Intervista al segretario della Cei, preoccupato per i provvedimenti legislativi a livello statale e regionale. Betori mette in guardia dagli strappi sulla famiglia
A quanti si accingono a emanare provvedimenti legislativi sulla famiglia, a livello statale o regionale, monsignor Giuseppe Betori ricorda che il dettato della Costituzione riconosce e tutela la famiglia intesa come “società naturale fondata sul matrimonio”. Ogni equiparazione di altre forme di convivenza risulta «infondata e non può essere condivisa», afferma il segretario generale della Cei, non nascondendo la propria «viva preoccupazione» in questa intervista ad Avvenire. In cui, tra l’altro, afferma: «È in questione il volto e il futuro del Paese».
Come considera, monsignor Betori, le proposte legislative che toccano la famiglia?
Nelle ultime settimane sono in discussione proposte e interventi legislativi che riguardano la condizione giuridica della famiglia da un lato, e delle cosiddette unioni di fatto dall’altro, sia in Parlamento, in seguito all’esame delle proposte di legge presentate in materia, sia nelle Regioni, dove sono in discussione le proposte di statuti. Non può che suscitare viva preoccupazione la recente evoluzione del dibattito su temi delicatissimi che vanno a toccare natura, fondamento e ruolo della famiglia nel nostro Paese.
Qual è la posta in palio?
Si tratta di tematiche che presentano delicati profili di carattere etico e una forte valenza sociale. È in gioco la dignità della persona e la solidità delle strutture fondamentali della collettività. Va quindi salvaguardata e promossa la famiglia come “società naturale fondata sul matrimonio”, secondo la felice espressione utilizzata dalla nostra Costituzione. Essa è titolare di diritti originari, significativamente riconosciuti a livello costituzionale, anche se troppo spesso non adeguatamente tutelati dalla legislazione ordinaria. Sotto questo profilo, si deve tornare ad auspicare che gli sviluppi del quadro normativo, sia a livello regionale sia a livello nazionale, finalmente consentano un’adeguata piena realizzazione del favor familiae che caratterizza in modo p eculiare il nostro ordinamento costituzionale.

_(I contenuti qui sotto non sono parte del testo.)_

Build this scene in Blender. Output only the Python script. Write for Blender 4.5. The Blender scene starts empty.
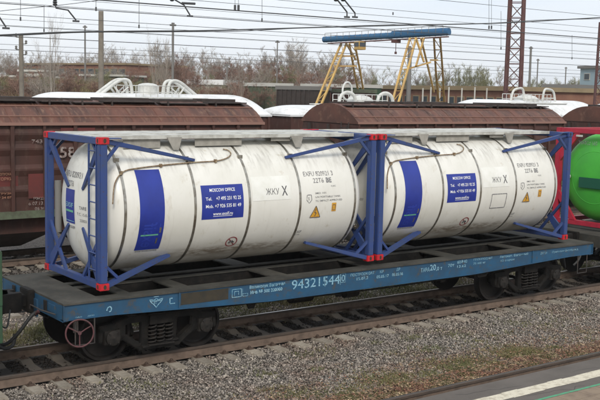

In vari Statuti regionali e in diverse proposte di legge presentate in Parlamento si equipara la famiglia fondata sul matrimonio alle unioni di fatto. Che cosa si può dire al riguardo?
Eventuali soluzioni legislative volte ad affermare e a promuovere una equiparazione fra la famiglia legittima e le diverse forme di convivenza, ovvero il riconoscimento e la tutela di queste ultime, risultano infondate e non possono essere condivise.
Per quale motivo?
Occorre riaffermare che si tratta di situazioni non assimilabili, radicalmente diverse rispetto alla famiglia fondata sul matrimonio. Per questo non può che destare gravi preoccupazioni e fondate riserve il tentativo di introdurre surrettiziamente, attraverso alcuni statuti regionali, forme di indebita equiparazione.
Siamo dunque di fronte a un tentativo di cambiare nei fatti la Costituzione?
Diciamo che si interviene in modo improprio su un ambito che per la sua rilevanza in materia civile e per la sua incidenza sui diritti fondamentali delle persone appartiene al nucleo essenziale della legislazione dello Stato. È in questione il volto e il futuro del Paese.